The casinos would be smaller than those in resort hotels in Las Vegas or Atlantic City, designed more to boost convention business than act as draws for family vacations.
Those were some of the many points Mr. Patton made about casino gambling Thursday in a 90-minute interview with the Courier-Journal, his longest discourse on the subject that he put on the state's public agenda last week without endorsing it outright. He also said:
Though he has suggested 12 to 14 casinos scattered around the state, he does not think the state should develop that many right away. He said the number should be a permanent limit, included in a constitutional amendment to permit casinos that would have to be approved by the legislature and then be put before voters in fall 2000.
Casinos would draw customers from horse racing but not many from the state lottery, because the lottery is a solitary, casual form of gam bling. But his plan to recycle some casino revenue back into racing would more than make up for the tracks' lost business, and the lottery would still finance a college-scholarship program created by legislators last year.
He has not discussed the issue with casino interests, but he has with people in racing and with Vice President Al Gore, who is campaigning against urban sprawl. Mr. Patton would attack sprawl by using casino revenues to preserve farmland and environmentally sensitive areas and redevelop cities within their current boundaries. The former coal operator said his interest in preservation was spurred by the recent public outcry against strip-mining Black Mountain, the state's highest peak.
He raised the casino issue because it was already going to be debated in the legislative session that starts in January, and it needs more discussion and study than any other topic facing lawmakers, he said.
Mr. Patton said he has no detailed plan for casinos, and acknowledged there are several unknowns. He said studies will have to determine:
The amount of money that Kentuckians are leaving at floating casinos in other states along the Ohio River, mainly in southern Indiana.
The revenue that Kentucky could expect from casinos and the amount of land that could be preserved with it.
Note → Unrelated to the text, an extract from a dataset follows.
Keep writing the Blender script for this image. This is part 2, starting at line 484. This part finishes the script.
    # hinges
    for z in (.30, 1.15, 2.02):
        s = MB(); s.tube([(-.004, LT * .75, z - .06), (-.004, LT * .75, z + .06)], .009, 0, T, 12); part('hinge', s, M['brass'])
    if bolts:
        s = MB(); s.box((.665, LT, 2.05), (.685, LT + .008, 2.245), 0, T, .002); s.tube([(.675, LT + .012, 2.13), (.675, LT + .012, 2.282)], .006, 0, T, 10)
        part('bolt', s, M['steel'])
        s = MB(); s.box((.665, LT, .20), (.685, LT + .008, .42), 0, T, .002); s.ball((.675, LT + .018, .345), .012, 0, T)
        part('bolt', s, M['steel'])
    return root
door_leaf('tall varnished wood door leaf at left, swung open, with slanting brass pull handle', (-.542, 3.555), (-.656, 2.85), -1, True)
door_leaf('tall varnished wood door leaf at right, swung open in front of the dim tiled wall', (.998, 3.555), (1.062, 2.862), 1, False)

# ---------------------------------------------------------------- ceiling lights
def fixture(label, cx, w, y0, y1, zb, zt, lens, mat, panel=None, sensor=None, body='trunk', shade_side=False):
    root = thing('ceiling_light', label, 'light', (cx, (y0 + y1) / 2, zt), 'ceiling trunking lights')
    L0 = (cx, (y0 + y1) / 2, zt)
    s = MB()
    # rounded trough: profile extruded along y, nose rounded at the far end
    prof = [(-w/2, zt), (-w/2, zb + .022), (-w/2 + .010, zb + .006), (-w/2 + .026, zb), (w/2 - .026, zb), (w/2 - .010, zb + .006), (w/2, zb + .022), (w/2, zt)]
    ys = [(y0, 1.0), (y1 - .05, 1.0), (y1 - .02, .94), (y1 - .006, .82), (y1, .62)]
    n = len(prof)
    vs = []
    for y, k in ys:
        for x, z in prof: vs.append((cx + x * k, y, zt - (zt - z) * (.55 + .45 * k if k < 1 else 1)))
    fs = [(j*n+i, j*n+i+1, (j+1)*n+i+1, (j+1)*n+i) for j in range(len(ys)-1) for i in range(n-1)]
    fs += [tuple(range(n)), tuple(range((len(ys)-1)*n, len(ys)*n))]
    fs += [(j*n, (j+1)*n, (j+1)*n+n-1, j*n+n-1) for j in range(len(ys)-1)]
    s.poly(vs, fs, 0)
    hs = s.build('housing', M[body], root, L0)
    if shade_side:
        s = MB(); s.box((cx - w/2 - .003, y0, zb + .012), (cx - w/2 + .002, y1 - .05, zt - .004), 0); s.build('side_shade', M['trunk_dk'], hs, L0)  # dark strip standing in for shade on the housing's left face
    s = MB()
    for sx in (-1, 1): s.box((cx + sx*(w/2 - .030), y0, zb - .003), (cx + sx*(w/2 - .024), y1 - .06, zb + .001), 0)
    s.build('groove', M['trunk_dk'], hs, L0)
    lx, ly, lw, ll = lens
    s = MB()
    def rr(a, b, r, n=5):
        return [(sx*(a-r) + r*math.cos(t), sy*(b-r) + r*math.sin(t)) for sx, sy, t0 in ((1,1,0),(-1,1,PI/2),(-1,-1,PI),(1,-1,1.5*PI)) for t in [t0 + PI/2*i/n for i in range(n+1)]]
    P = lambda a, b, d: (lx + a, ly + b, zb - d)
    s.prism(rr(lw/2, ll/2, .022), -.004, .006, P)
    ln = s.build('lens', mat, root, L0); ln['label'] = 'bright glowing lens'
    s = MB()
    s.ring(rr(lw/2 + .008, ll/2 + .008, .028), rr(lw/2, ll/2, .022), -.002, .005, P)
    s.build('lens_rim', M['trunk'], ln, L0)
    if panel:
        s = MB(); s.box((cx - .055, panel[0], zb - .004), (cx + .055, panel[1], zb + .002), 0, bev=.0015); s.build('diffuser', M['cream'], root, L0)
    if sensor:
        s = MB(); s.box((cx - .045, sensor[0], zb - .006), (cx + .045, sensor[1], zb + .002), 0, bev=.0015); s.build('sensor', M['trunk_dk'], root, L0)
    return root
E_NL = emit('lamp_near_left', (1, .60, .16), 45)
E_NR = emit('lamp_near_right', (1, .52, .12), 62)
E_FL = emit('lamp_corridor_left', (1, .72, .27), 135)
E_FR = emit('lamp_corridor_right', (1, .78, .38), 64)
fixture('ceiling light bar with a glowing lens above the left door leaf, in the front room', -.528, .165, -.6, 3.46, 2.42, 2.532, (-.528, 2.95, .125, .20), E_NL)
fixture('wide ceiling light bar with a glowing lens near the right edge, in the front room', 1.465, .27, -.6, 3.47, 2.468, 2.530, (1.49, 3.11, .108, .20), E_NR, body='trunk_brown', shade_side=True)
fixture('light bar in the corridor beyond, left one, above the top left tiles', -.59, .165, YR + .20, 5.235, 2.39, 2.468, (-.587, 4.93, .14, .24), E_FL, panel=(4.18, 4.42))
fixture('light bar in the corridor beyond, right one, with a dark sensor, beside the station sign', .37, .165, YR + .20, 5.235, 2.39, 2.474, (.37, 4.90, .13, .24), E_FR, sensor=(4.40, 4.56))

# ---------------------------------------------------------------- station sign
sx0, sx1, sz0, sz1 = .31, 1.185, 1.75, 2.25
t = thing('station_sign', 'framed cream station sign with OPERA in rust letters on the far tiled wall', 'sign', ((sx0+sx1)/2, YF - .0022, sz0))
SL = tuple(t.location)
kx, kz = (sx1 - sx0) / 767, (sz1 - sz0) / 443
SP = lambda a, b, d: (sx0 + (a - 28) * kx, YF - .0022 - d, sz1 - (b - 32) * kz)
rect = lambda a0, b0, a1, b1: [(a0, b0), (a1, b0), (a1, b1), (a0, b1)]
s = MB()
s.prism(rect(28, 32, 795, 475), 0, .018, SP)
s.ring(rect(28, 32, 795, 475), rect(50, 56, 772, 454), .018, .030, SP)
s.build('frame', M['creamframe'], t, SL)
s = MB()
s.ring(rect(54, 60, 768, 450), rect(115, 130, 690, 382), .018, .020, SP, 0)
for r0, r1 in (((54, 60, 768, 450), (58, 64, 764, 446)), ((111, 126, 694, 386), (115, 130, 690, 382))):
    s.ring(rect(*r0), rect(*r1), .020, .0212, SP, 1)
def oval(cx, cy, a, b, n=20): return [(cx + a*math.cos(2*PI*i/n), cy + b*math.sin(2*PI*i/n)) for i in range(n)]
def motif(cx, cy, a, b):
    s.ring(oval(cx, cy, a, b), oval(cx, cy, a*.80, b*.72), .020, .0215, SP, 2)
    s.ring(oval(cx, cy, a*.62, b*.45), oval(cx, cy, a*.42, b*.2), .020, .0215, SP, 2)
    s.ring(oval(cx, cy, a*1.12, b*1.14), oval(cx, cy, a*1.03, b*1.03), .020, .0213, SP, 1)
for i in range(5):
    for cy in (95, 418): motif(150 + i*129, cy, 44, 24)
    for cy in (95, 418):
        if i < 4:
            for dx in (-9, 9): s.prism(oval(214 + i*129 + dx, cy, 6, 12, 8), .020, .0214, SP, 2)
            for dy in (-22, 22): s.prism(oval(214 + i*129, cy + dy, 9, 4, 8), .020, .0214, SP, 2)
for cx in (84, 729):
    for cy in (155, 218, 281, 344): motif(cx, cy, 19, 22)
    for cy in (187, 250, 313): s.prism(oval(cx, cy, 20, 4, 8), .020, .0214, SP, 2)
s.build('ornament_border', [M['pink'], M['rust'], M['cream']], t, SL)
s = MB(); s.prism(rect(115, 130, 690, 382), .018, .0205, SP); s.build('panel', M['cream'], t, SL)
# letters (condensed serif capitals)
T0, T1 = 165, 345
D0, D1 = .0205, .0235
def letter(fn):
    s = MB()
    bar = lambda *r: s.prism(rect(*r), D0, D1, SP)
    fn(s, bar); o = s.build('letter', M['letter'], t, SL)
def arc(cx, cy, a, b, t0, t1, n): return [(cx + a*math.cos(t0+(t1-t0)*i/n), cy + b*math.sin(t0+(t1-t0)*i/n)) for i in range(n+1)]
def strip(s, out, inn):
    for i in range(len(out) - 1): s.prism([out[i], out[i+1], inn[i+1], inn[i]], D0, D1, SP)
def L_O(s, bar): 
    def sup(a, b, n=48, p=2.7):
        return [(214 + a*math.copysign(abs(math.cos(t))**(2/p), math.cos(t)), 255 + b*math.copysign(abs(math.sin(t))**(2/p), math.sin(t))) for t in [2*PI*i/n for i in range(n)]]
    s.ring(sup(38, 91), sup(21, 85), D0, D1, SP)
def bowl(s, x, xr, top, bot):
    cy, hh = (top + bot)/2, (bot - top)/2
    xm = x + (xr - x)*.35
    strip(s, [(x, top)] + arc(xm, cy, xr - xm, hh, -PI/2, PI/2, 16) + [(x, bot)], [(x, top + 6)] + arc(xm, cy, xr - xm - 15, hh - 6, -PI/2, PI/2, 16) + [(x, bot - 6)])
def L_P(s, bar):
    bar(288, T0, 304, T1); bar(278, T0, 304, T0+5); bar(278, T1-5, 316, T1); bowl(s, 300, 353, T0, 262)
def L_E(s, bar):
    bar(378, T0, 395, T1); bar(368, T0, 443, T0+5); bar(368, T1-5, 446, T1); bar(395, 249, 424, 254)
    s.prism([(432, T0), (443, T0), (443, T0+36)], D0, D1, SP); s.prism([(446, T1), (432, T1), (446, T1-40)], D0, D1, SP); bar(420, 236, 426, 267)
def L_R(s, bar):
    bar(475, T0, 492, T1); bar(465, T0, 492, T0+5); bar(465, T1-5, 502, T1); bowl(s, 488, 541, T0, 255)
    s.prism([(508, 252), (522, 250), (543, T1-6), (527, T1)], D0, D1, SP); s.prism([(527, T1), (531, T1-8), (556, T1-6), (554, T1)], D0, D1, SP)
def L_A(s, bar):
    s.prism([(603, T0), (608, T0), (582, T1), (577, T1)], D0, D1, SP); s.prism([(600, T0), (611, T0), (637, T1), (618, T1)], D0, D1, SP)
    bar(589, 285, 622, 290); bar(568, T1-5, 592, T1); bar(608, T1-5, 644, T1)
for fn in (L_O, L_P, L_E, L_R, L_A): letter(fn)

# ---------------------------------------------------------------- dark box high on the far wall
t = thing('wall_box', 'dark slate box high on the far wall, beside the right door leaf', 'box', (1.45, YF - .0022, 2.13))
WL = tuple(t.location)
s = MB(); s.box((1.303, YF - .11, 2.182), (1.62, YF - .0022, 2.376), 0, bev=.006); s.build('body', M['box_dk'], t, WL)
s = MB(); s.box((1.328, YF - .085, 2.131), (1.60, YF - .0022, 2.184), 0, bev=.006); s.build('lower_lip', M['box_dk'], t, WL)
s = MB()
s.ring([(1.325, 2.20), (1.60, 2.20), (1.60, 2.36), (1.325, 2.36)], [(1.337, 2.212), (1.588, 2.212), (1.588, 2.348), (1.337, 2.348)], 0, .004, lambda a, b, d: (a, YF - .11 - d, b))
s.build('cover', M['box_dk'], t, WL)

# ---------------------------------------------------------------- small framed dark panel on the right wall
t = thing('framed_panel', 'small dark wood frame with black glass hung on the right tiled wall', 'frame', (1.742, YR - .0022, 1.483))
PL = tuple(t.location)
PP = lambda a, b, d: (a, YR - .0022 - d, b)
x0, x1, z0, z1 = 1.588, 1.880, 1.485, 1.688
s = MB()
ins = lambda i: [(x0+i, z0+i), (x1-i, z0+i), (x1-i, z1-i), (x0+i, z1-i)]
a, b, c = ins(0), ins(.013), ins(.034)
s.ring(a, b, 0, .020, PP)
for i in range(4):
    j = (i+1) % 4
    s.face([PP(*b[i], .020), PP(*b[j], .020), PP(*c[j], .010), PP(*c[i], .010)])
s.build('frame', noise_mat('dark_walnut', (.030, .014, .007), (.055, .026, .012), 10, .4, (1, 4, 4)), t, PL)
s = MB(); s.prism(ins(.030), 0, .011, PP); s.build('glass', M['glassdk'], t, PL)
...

The magnitude of the social ills that we're already experiencing (from gambling) and how they might be exacerbated by casinos. In my opinion, we're getting just about all of the ills we could possibly get from gaming.
Possible relationships among the state, casino operators and developers.
Other states license and regulate casinos, taking a prescribed share of their income, much as Kentucky does with racetracks. But in Mr. Patton's sketchy plan, the state would be the direct beneficiary of gambling, much as it is with the lottery.
He said a state board, perhaps the lottery board or a new agency that would oversee all gambling in the state, would pick a site for a casino, seek percentage or fixed-fee bids from gaming operators and award a contract for five to 10 years, much as the lottery does with its contractor for online games.
The state's role would be to administer the contract, Mr. Patton said. I can't imagine the state having anything to do with the management of a facility, because we would also be regulating it.
I want to keep all of the real value in the state's hands, so that people then would run these things just based on return on risk, not as a result of having a monopoly the state granted them, he said. I want the state to get all the leverage, all the money, that the monopoly is worth.
Mr. Patton acknowledged that his casino-revenue estimate of $200 million to $300 million a year is a very loose number ... but I don't think I'm going to be that far off.
Mr. Patton said he does not envision Kentucky's casinos being major vacation destinations like those in Nevada or Atlantic City, but as enticements for conventions.
It's something extra for people to do at conventions, he said. He declined to say whether he has specific locations in mind.
Mr. Patton has said his main impetus for raising the issue is the money that Kentuckians are leaving on the Ohio River casino boats and the threat that the boats pose to the state's horse racing and breeding industry. He wants to dedicate one-fourth of casino revenue to racing, divided equally between the tracks and their purses for horse owners.
The tracks are wary of Mr. Patton's plan. For years they have sought video lottery terminals, a form of electronic slot machine, to give horse players some casino-type action. Mr. Patton said he is willing to consider that idea, but it faces some obstacles.
He said that if the tracks get video lottery, other businesses will want it, too, and the legislature would eventually give in unless a constitutional amendment limited video lottery to the tracks. But many legislators think such a measure would be unlikely to pass the legislature or the voters. Mr. Patton said video lottery could be started without changing the constitution, but should probably be decided by voters.
The tracks' plan and his idea deserve equal consideration, Mr. Patton said, but he voiced concern that if tracks get video lottery, racegoers would get so enamored by it they end up forgetting about the races.
Mr. Patton said he expects other variations of his plan and the tracks' to evolve by the time we get this debate fully developed.
While Mr. Patton said he raised the issue mainly because of riverboats' threat to the horse industry, he said he is also motivated by a desire to discourage urban sprawl and preserve ecologically sensitive areas. He wants to devote three-fourths of casino revenue to buying land and development rights and to urban renewal.
Mr. Patton said his discussions with Mr. Gore, whom he is supporting for president, might have been a contributing factor to his plan, but the Black Mountain controversy has as much to do with my bringing this subject up as anything else, because I see the need for that.
He said citizens' calls to protect the Harlan County peak have been an element of this overall evolution toward a realization we really need to make a strong commitment.
Mr. Patton has said the constitutional amendment also should make casinos subject to approval by voters in each city affected, but he said there might be reasons to expand that to include larger areas, perhaps the entire county in some cases. He also said he was willing to consider giving local governments a share of casino revenue.